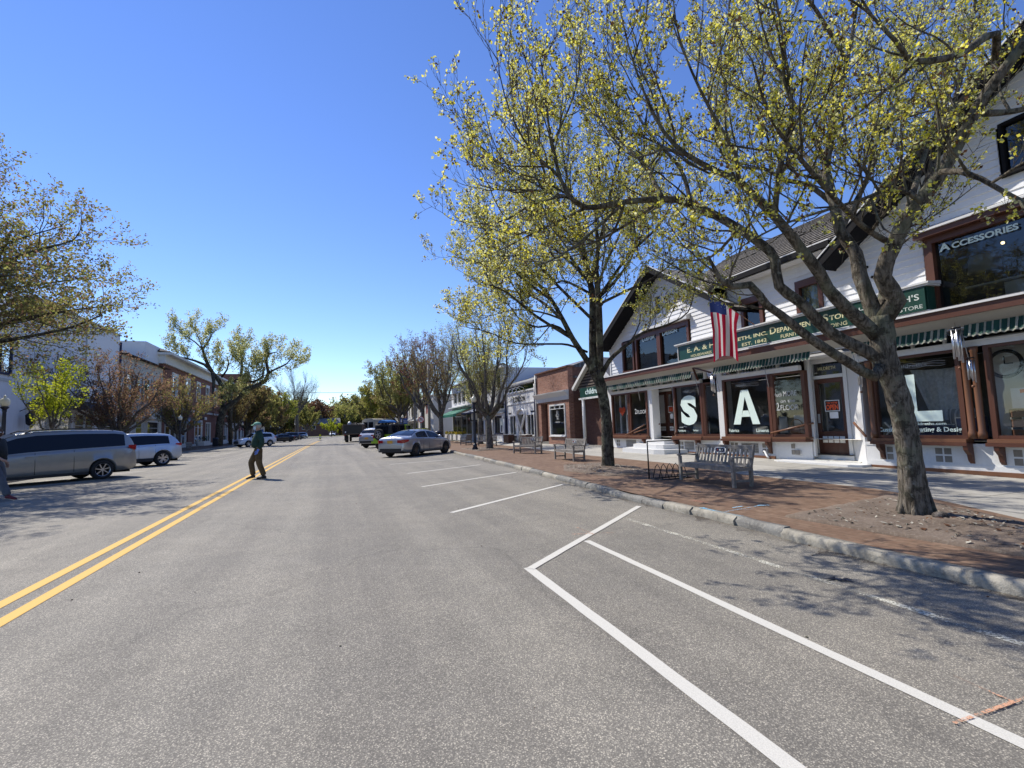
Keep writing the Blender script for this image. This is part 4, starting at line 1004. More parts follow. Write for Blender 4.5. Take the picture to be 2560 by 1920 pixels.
# signboard above the cornice
SG = thing('store_signboard', 'long dark green signboard with cream lettering above the brown cornice of the white store', 'sign', (12.1, 10.7, 3.6))
mb = MB(); mb.box(12.0, 12.3, 6.62, 14.72, 3.60, 4.12, 'green'); mb.build('board', SG)
mb = MB(); mb.box(11.975, 12.3, 6.60, 14.75, 3.55, 3.598, 'white'); mb.box(11.97, 11.998, 14.722, 14.75, 3.60, 4.12, 'white')
mb.box(11.94, 12.34, 6.55, 14.82, 4.121, 4.16, 'white'); mb.prism([(11.90, 6.53, 4.162), (12.34, 6.53, 4.162), (12.34, 6.53, 4.24), (11.90, 6.53, 4.20)], (0, 8.31, 0), 'white'); mb.build('frame', SG)
mb = MB()
def sg(y, z_, segs, w, h, m_='gold', b=0.012): put_text(mb, segs, (11.998, y * 0.976, 1.4 + (z_ - 1.4) * 0.976), YR, UP, m_, w, h, b, 0.003)
sg(14.60, 3.88, [('E. A. & H. ', 1)], 1.42, 0.19); sg(12.96, 3.88, [('HILDRETH, ', 1.0), ('INC.', 1)], 1.88, 0.13, b=0.02)
sg(10.94, 3.88, [('D', 1.45), ('EPARTMENT', 1)], 1.44, 0.20, b=0.02); sg(9.24, 3.89, [('S', 1.5), ('TORE', 1)], 0.74, 0.20, b=0.02)
sg(14.42, 3.69, 'HOUSEWARES', 1.02, 0.09); sg(13.22, 3.69, 'DRY GOODS', 0.80, 0.09); sg(12.03, 3.70, 'EST. 1842', 0.93, 0.10); sg(10.58, 3.70, 'FURNITURE', 0.80, 0.10); sg(9.38, 3.70, 'BEDDING', 0.76, 0.10)
mb.build('lettering', SG)
SG2 = thing('end_signboard', 'short green signboard at the right end of the long one, half behind the nearest trunk', 'sign', (11.96, 7.4, 3.6))
mb = MB(); mb.box(11.945, 11.966, 6.64, 8.35, 3.60, 4.11, 'green'); mb.build('board', SG2)
mb = MB(); put_text(mb, "HILDRETH'S", (11.943, 8.05, 3.84), YR, UP, 'signcream', 1.3, 0.14, 0.01, 0.002); put_text(mb, [('D', 1.3), ('EPARTMENT ', 1), ('S', 1.3), ('TORE', 1)], (11.943, 8.2, 3.65), YR, UP, 'signcream', 1.5, 0.11, 0.0, 0.002); mb.build('lettering', SG2)

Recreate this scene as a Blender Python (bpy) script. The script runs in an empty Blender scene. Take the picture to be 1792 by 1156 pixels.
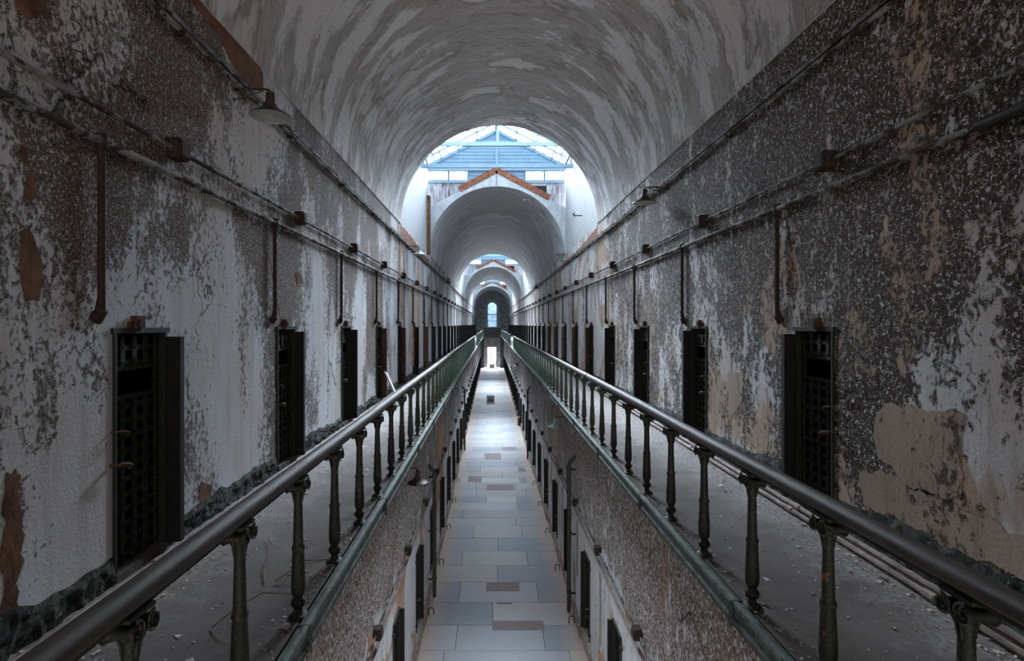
import bpy, bmesh, math, random
from mathutils import Vector, Matrix, noise as mnoise
R_ = random.Random(7)
scene = bpy.context.scene
C = scene.collection
PI = math.pi

# ------------------------------------------------------------------ camera
EYE = 1.89                      # eye height above the gallery floor (z = 0)
F_PX = 950.0
cam = bpy.data.cameras.new('camera')
cam.sensor_width = 36.0
cam.lens = F_PX / 1792 * 36.0
cam.shift_x = 37 / 1792
cam.shift_y = -11 / 1792
cam.clip_end = 500
camo = bpy.data.objects.new('camera', cam)
C.objects.link(camo)
camo.location = (-0.25, 0, EYE)
camo.rotation_euler = (PI / 2, 0, 0)
scene.camera = camo

# ------------------------------------------------------------------ world: bright overcast sky
W = bpy.data.worlds.new('overcast_sky')
scene.world = W
W.use_nodes = True
nt = W.node_tree
nt.nodes.clear()
wo = nt.nodes.new('ShaderNodeOutputWorld')
bg = nt.nodes.new('ShaderNodeBackground')
bg.inputs['Color'].default_value = (0.80, 0.90, 1.0, 1)
# overcast sky with one brighter region, low over the far end of the hall
SKY_TOP, SKY_FRONT = 1.5, 80.0
_g = nt.nodes.new('ShaderNodeTexCoord')
_d = nt.nodes.new('ShaderNodeVectorMath'); _d.operation = 'DOT_PRODUCT'
nt.links.new(_g.outputs['Generated'], _d.inputs[0])
_d.inputs[1].default_value = (0, math.cos(math.radians(32)), math.sin(math.radians(32)))
_m = nt.nodes.new('ShaderNodeMapRange'); _m.interpolation_type = 'SMOOTHSTEP'
nt.links.new(_d.outputs['Value'], _m.inputs['Value'])
for _k, _v in zip(('From Min', 'From Max', 'To Min', 'To Max'), (0.855, 0.985, SKY_TOP, SKY_FRONT)): _m.inputs[_k].default_value = _v
nt.links.new(_m.outputs[0], bg.inputs['Strength'])
nt.links.new(bg.outputs[0], wo.inputs[0])
# added fill lamp behind the viewer; the back wall has no window
_L = bpy.data.lights.new('rear_fill', 'AREA')
_L.shape = 'RECTANGLE'; _L.size = 4.6; _L.size_y = 6.5; _L.energy = 160; _L.color = (1.0, 0.89, 0.80)
_o = bpy.data.objects.new('rear_fill', _L); C.objects.link(_o)
_o.location = (0, -13.2, 2.8); _o.rotation_euler = (PI / 2 + math.radians(28), 0, 0)
_L2 = bpy.data.lights.new('rear_lower_fill', 'AREA')  # second added fill, brightens the ground storey from behind the viewer
_L2.shape = 'RECTANGLE'; _L2.size = 3.0; _L2.size_y = 3.0; _L2.energy = 420; _L2.color = (1.0, 0.89, 0.80)
_o = bpy.data.objects.new('rear_lower_fill', _L2); C.objects.link(_o)
_o.location = (0, -13.4, -3.6); _o.rotation_euler = (PI / 2, 0, 0)

scene.view_settings.view_transform = 'Standard'
scene.view_settings.look = 'None'
scene.view_settings.gamma = 1
scene.view_settings.use_curve_mapping = False
scene.view_settings.exposure = 1.4
try:
    scene.cycles.max_bounces = 10
    scene.cycles.diffuse_bounces = 8
    scene.cycles.transparent_max_bounces = 16
    scene.cycles.use_denoising = True
    scene.cycles.caustics_reflective = False
    scene.cycles.caustics_refractive = False
    scene.cycles.sample_clamp_indirect = 8
except Exception:
    pass

# ------------------------------------------------------------------ layout of the block
RV = 3.0                        # half width of the upper hall and radius of the vault
SPR = 4.94                      # springing of the vault
EDGE = 1.387                    # gallery edge
LW = 2.03                       # lower wall
FLZ = -5.84                     # lower floor
YB = -14.0                       # back of what is built
YE = 98.0
STEP = 3.02
BAYS = [None, (16.5, 23.75), (46.7, 57.0), (74.0, 86.0)]     # open, glass-roofed bays
EAVE = 8.95
RIDGE = 10.5

def portal(y0, y1, zz=EAVE + 0.02):
    L = bpy.data.lights.new('sky_portal', 'AREA')
    L.shape = 'RECTANGLE'
    L.size = 5.9
    L.size_y = (y1 - y0)
    L.cycles.is_portal = True
    o = bpy.data.objects.new('sky_portal', L)
    C.objects.link(o)
    o.location = (0, (y0 + y1) / 2, zz)
for b_ in BAYS[1:]:
    portal(b_[0], b_[1])

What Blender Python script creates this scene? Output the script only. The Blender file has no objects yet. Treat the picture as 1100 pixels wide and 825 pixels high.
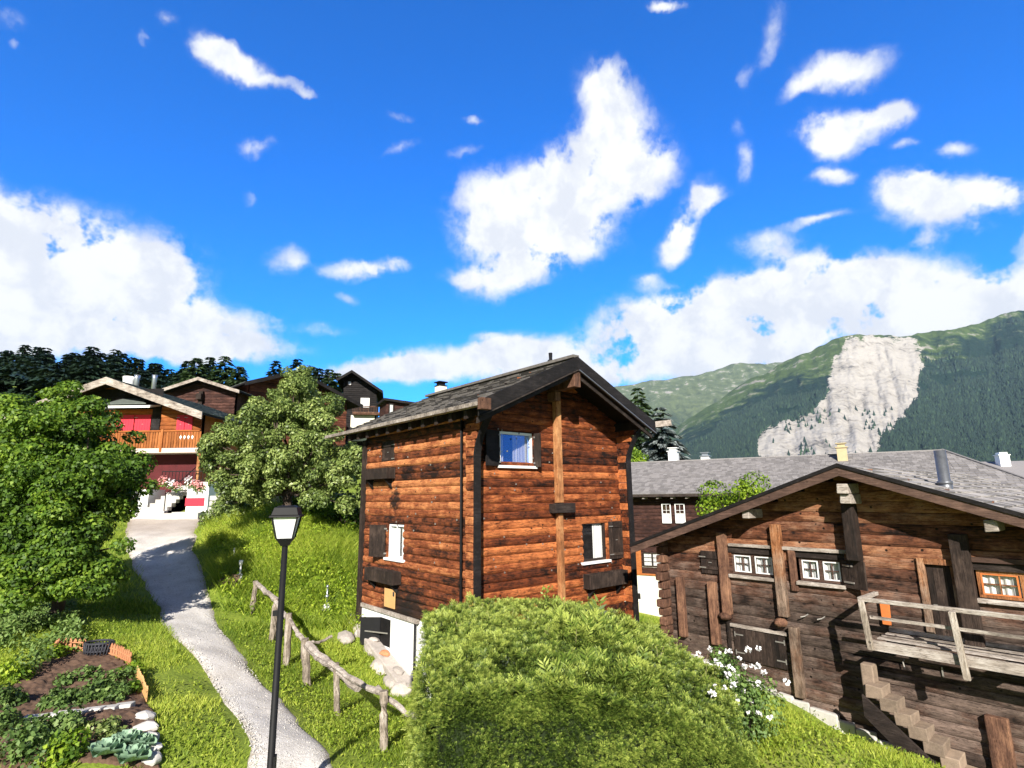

-------------------------

→ What is asked: Give again, word for word, the lines from the one that contains "Recreate this scene" to the one that contains "PI = math.pi", both included. Omit the pictures.

→ Complete response:
Recreate this scene as a Blender Python (bpy) script. The script runs in an empty Blender scene. Take the picture to be 1792 by 1156 pixels.
import bpy, bmesh, math, random
from mathutils import Vector, Matrix, noise as mnoise
R_ = random.Random(7)
scene = bpy.context.scene
C = scene.collection
PI = math.pi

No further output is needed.